Try this; 1. every PR review call out one neat thing you _really like_ and maybe ask how they figured that out 2. Be explicit in the dichotomy between "recommendations/nits" and "you shouldn't merge this". Weight things toward the former. Have a style guide for the latter things and be very conscious of when someone is violating the actual style guide or just your own biases. If you really have high "standards" write them down... Otherwise they are just whims, not really standards.


To put a finger point on the advice above: you should _never_ be enforcing "your standards" but the "team's standards". If you can't tell the difference, that's its own kind of problem.


Pick your battles. Try to identify cases where at the end of the day, it doesn't matter if the code is not "the best TM".

Also don't hesitate to tag your comments as "nitpicks".


Try and organise a workshop to set some common coding standards. Having a commonly understood standard for good is an excellent way to start the process.


Not clear if the meaning here is coding standards as in how you name things, spaces vs. tabs, comments etc. or something else about the code. Coding standards (the style aspects) should just be solved by tooling, you don't let anyone merge code that's not to standard by having a tool verify that.


You can be all 3. Lots of smart people out there doing great work who are pleasant to work with.

But you gotta treat them right. Everyone becomes unpleasant in a bad environment


I agree a lot of this depends on the environment. Are you asking people to work on things they enjoy working on? What's the team like? What's the culture like?
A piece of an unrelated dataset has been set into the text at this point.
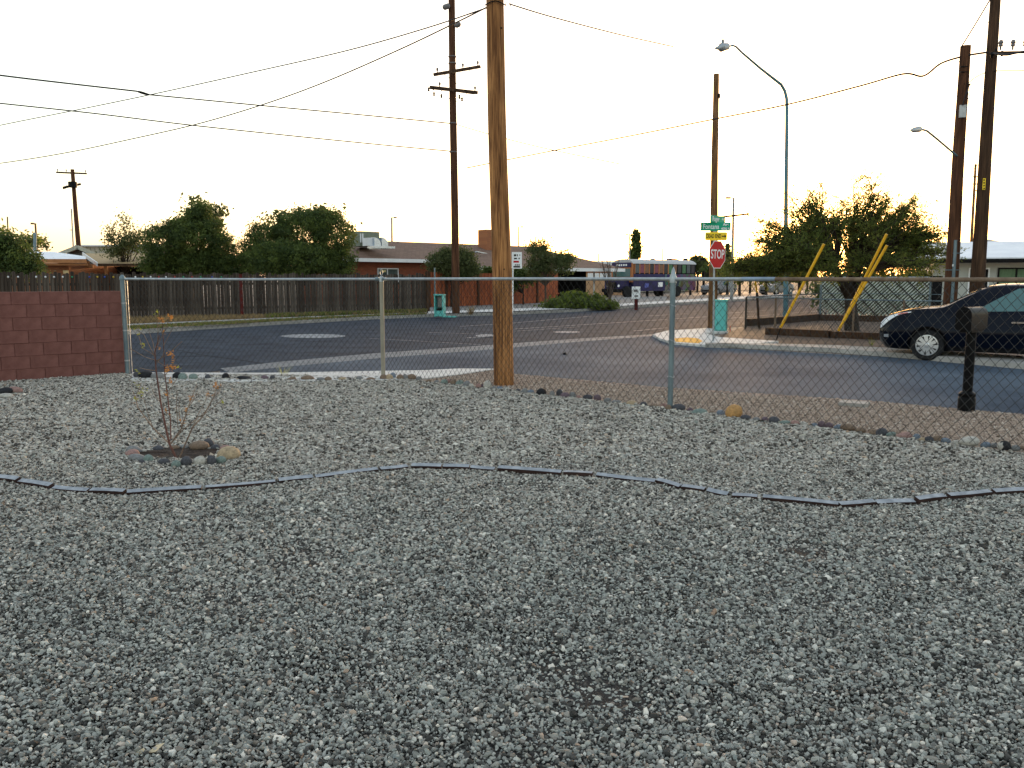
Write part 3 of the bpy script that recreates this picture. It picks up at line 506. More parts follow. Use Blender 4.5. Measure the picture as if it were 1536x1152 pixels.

"Smart" is maybe something that can be measured in a vacuum (though in practice it means more than just IQ) but most of the other parameters are very much influenced by the company, team, managers. I totally agree that people can become unpleasant if they're in a bad environment or pushed in certain ways. I've worked with some people that I thought were total jerks and we eventually became great friends, often the friction at work is about something stupid/situational + the general social awkwardness of many software people.